Tarbiyah Mistake #5: Assuming Your Child Thinks Like You

  • You assume that they can maturely rationalize everything that you can maturely rationalize.
  • Ex: Father tells very young son who is bike riding, “don’t go around the corner.” When son repeatedly disobeys and finally father yells and explodes, son tearfully asks, “dad, what’s a corner?”
  • This goes back to the last point–if we are commanding all the time, where are the times where we sit down and just make them understand?
  • “I didn’t understand what you meant”– we should take the statement at face value, don’t assume child is lying to you. If you do that and assume they are a liar, they will eventually become a liar.
  • “Ok, what did you understand?” — when you ask that, it will become clear what they really understood.
  • Negative attitude–“I understood what I ordered you, if you didn’t understand it, then it’s your problem.”
  • Understand their developmental levels, and develop realistic expectations
    • Sometimes we set our children up for failure because we give overly high expectations (i.e. things that are beyond their developmental level)
    • Sometimes when we are patching up wounds of previously detrimental failure, we might want to set the bar a little lower so that we set them up for success instead of failure.
    • This relieves our own stress–because the more we are negative with our kids, the more negative we feel, and so therefore the more positive we are with our kids, the more positive we are in ourselves.
  • We sometimes end up as a blown fuse–we have no energy left, and our kid may only be five.
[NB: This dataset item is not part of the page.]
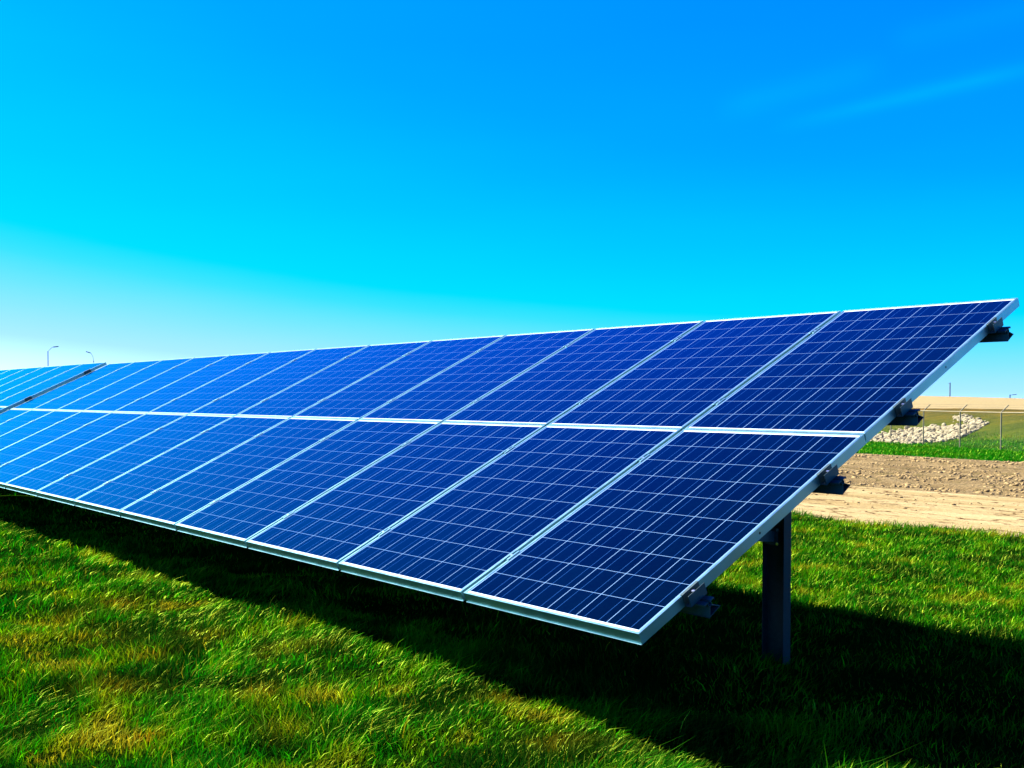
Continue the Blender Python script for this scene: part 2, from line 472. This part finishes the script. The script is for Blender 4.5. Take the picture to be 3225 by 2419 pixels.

  • Tarbiyah has to be dynamic to fit the different stages of development.
  • e.g. responsibility is developed slowly over time, and we develop it slowly over time
  • One of those aspects of development is that attachment should be at its peak when the child is an infant.
    • e.g. Dr. Sears
    • Unfortunately, when we talk about attachment, people may think we are “hippies” but in reality the focus these days on attachment is a backlash against the previous advice
    • separation anxiety–it’s like a message to the parent, don’t push this child away, they are designed to be attached to you at this time.
    • One form of trauma occurs when there is a premature reaching of stages, so a premature detachment from parent before it is developmentally appropriate.